Nous y réussissions grâce à notre connivence ; le détail de ces nuits comptait peu : il nous suffisait d’être ensemble. Cette gaieté, en chacun de nous vacillante, sur les visages qui nous entouraient devenait un soleil et nous illuminait : l’amitié y avait autant de part que les succès alliés. Les circonstances resserraient encore, de manière symbolique, les liens dont j’ai dit la vigueur et la jeunesse. Une infranchissable zone de silence et de nuit nous isolait de tous ; impossible d’entrer, de sortir : nous habitions une arche. Nous devenions une sorte de fraternité, déchaînant à l’abri du monde ses rites secrets. Et le fait est qu’il nous fallait inventer des sortilèges : car enfin le débarquement n’avait pas encore eu lieu, Paris n’était pas libéré ni Hitler abattu ; comment célébrer des événements qui ne sont pas accomplis ? Il existe des conduites magiques, qui abolissent les distances à travers l’espace et le temps : les émotions. Nous suscitions une vaste émotion collective qui réalisait sans délai tous nos vœux : la victoire devenait tangible dans la fièvre qu’elle allumait.

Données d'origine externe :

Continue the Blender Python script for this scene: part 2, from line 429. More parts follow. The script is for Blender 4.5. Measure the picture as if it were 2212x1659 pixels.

Nous usions pour attiser ce feu des procédés les plus classiques. D’abord la ripaille. Toutes les fêtes brisent le cours normal de l’économie par une débauche de consommation : à une échelle modeste, il en allait ainsi pour nous. Il fallait beaucoup de soins et sévèrement se restreindre pour amasser les victuailles et les bouteilles dont nous garnissions le buffet : et soudain, on mangeait, on buvait à gogo ! L’abondance, si dégoûtante lorsqu’elle sert à des parades, devient exaltante quand elle réjouit des ventres affamés ; nous apaisions sans vergogne nos fringales. Les désordres amoureux tenaient peu de place dans ces saturnales. C’était surtout la boisson qui nous aidait à rompre avec le quotidien : sur l’alcool, nous ne rechignions pas ; personne, parmi nous, ne répugnait à se saouler ; certains s’en faisaient presque un devoir ; Leiris, entre autres, s’y appliquait avec zèle et il y réussissait admirablement ; il donnait alors des exhibitions de grand style ; je le revois dévalant, assis, l’escalier de Taverny ; il rebondissait de marche en marche, le visage hilare, mais sans se départir d’une dignité un peu compassée ; chacun de nous se faisait ainsi, plus ou moins délibérément, le bouffon de tous les autres, et les attractions ne manquaient pas : nous étions toute une foire avec ses histrions, ses charlatans, ses pitres, ses parades. Dora Marr mimait une course de taureaux ; Sartre au fond d’un placard dirigeait un orchestre ; Limbour découpait un jambon avec des airs de cannibale ; Queneau et Bataille se battaient en duel avec des bouteilles en guise d’épée ; Camus, Lemarchand jouaient des marches militaires sur des casseroles ; ceux qui savaient chanter chantaient, et aussi ceux qui ne savaient pas ; pantomimes, comédies, diatribes, parodies, monologues, confessions, les improvisations ne tarissaient pas et elles étaient accueillies dans l’enthousiasme. On mettait des disques, on dansait, les uns très bien — Olga, Wanda, Camus — les autres moins. Envahie par le bonheur de vivre, je retrouvais ma vieille certitude que vivre peut et doit être un bonheur. Elle persistait dans le calme de l’aube. Puis elle pâlissait sans mourir tout à fait : l’attente recommençait. 

 

* Pièce de théâtre surréaliste écrite par Pablo Picasso en 1941, représentée une première fois, dans un cadre privé, en mars 1944 et publiée par Gallimard l’année suivante.